The number of unclaimed Ontarians is skyrocketing. According to the Office of the Chief Coroner, the total spiked from 438 in 2019 to a record 1,710 in 2025. Some have to wait for up to a year or more to be buried.
Every time an unclaimed citizen comes his way, Romagnoli emails his list of 30 or so volunteer pallbearers. Each burial requires six volunteer pallbearers to heft the casket into the hearse and then lug it over to the grave. His company has performed more than 100 unclaimed-citizen burials over the past dozen years.
On Ronald’s burial day, three volunteer pallbearers gathered at the eco office. The company is housed in a small single-storey brick strip mall in the middle of industrial Mississauga; here, death is as much a part of day-to-day life as picking out kitchen cabinets at the outlet next door or attending a wedding at the banquet hall across the way. Romagnoli’s silver Porsche sits in the parking lot, a For Sale sign on the dash and a licence plate that reads UNDRT8K. Venture inside and you’re soothed by vibrant signs of life: white doves Sandra and Bernie coo to each other in a large ornate cage, and resident “comfort cat” Miss Kittieface may wend her way past your legs.
Ronald is already there, resting beside the window in his handsome slate-blue closed casket. Several of the volunteer pallbearers today either work in the funeral industry or aspire to, but most on the roster are just regular people who want to help out a fellow citizen. “Even if there’s no one there to remember you, it’s important for us as a human collective in a community to take care of those who get forgotten,” says volunteer pallbearer Derrick Valenzuela, who is working to enter the death-care sector himself. “And at least remember and acknowledge that life existed, because if we don’t, then it really means nothing, and what does that say about us as humanity and as a culture?”
Romagnoli takes his place next to the casket, white tapers surrounding a lit candle in a small stand by his side. “Today we’re here for Ronald, who is unclaimed, meaning that he doesn’t have anybody to be here,” Romagnoli says. “So it’s very meaningful for you to be volunteering your time.” (Only Ronald’s first name is used, to protect his privacy.) He encourages the pallbearers to come up and pluck an unlit candle and light it, “as a tribute to Ronald.”
This is Jessica Naumovski’s first time being a volunteer pallbearer. “I wanted to do something kind for someone who is vulnerable and unable to advocate for themselves,” she says.

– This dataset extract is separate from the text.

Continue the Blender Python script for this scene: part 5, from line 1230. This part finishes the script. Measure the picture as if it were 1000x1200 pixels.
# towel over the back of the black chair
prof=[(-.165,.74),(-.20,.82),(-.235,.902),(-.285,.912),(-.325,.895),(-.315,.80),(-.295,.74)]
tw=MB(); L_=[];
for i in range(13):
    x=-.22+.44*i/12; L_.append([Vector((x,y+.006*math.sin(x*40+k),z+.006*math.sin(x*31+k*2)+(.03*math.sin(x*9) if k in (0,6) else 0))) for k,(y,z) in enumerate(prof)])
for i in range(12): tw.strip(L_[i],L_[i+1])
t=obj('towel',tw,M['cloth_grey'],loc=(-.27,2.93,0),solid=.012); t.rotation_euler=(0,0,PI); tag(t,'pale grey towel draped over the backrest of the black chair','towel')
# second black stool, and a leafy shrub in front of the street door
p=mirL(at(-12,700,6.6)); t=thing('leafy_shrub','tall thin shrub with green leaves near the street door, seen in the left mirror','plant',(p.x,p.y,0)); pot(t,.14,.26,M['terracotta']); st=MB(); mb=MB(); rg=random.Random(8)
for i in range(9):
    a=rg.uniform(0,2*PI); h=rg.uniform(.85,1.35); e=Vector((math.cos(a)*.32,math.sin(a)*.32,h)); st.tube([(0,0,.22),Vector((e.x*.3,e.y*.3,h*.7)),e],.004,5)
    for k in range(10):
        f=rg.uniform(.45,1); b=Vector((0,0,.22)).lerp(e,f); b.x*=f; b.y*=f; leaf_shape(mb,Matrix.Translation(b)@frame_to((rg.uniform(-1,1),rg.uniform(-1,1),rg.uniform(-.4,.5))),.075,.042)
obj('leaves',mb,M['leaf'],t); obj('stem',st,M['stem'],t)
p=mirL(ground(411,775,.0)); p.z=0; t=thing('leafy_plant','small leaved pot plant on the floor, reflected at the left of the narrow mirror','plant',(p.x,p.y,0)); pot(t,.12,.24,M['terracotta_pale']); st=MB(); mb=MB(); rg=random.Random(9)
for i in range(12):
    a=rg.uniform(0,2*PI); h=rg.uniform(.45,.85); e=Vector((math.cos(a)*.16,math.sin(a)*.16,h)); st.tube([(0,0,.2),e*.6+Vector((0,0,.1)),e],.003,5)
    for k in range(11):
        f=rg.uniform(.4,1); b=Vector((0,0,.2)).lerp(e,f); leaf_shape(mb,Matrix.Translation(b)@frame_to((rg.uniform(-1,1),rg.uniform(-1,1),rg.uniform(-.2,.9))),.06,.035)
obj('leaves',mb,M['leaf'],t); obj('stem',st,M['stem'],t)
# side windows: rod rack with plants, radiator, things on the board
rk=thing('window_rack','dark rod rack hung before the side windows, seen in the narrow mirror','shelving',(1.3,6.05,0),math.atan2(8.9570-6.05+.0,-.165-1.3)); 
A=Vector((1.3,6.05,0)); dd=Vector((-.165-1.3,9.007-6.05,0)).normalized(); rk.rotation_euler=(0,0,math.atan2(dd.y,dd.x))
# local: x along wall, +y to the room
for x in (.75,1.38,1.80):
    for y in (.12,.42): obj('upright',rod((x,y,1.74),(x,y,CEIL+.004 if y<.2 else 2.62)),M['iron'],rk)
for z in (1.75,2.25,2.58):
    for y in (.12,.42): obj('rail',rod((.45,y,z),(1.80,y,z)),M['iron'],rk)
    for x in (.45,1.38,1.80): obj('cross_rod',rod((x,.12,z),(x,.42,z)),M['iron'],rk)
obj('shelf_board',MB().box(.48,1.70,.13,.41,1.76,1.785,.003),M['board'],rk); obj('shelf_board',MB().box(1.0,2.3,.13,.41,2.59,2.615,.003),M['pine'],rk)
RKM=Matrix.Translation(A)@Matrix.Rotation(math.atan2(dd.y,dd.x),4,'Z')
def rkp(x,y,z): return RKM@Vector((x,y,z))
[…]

The newly formed pallbearer team then files outside to the parking lot, where they arrange themselves on either side of the back of the hearse and load in the casket. Romagnoli will then drive Ronald to the cemetery slowly, flashers on all the way. The volunteers follow in solemn procession. Ronald will be interred in a newer area of the cemetery; it is not a potter’s field but rather just another sector that will fill up with citizens claimed and unclaimed alike. Ronald’s grave is, however, double the depth; in the GTA you have roommates even after you’re dead.
The fourth member, Michelle Frizza, is waiting on the road beside Ronald’s plot. She has returned many times to volunteer. Romagnoli believes that, with the world in turmoil, people really yearn to tap into their human goodness — into purpose. “We’re all searching for something that’s meaningful in our life, whether that’s in our interpersonal relationships or in our workplace,” Romagnoli said. “So I truly don’t think that there’s anything more vivid or raw that can connect you to mankind the way that this duty does, and I think that that’s what draws most of our people to it.”
The volunteer pallbearers place Ronald atop the electric pulley system that will bury him. Heather Medhurst finds volunteer pallbearing especially meaningful coming out of Easter and Passover, given the holidays’ mandates to love one another; that is a philosophy she tries to live by year-round. She saw a meme once that said “we’re just essentially all walking each other home.” And so, she says, “(today) I think we are walking our neighbour home.”
After they carry the casket to the grave, one volunteer pallbearer places a few flowers on it; others strew some clods of earth over the lid. “Generally we find that people, when they’ve made that physical connection to the casket, knowing that individual’s body is inside, this connects the dots a little bit more on a human level,” Romagnoli says.
A few volunteers murmur good wishes for Ronald, noting how beautiful the day is. Romagnoli’s fellow funeral director Danyelle Cote reads a poem. Then, a cemetery worker flicks a lever, and Ronald descends into his grave; after the pallbearers leave, the nearby backhoe will cover Ronald’s casket with soil. Romagnoli points out that Ronald will have a very nice tree to mark his spot. A small steel plaque inscribed with “320” is installed on his grave.
The pallbearers make their way back to the eco office; thank-you pizza is ordered and the volunteers chat about funeral school (everyone agrees that the embalming track is better for employability). The mood is joyful, like old pals catching up. Ronald may not have a gravestone, or kin to claim him. But at the end, he had four people who cared.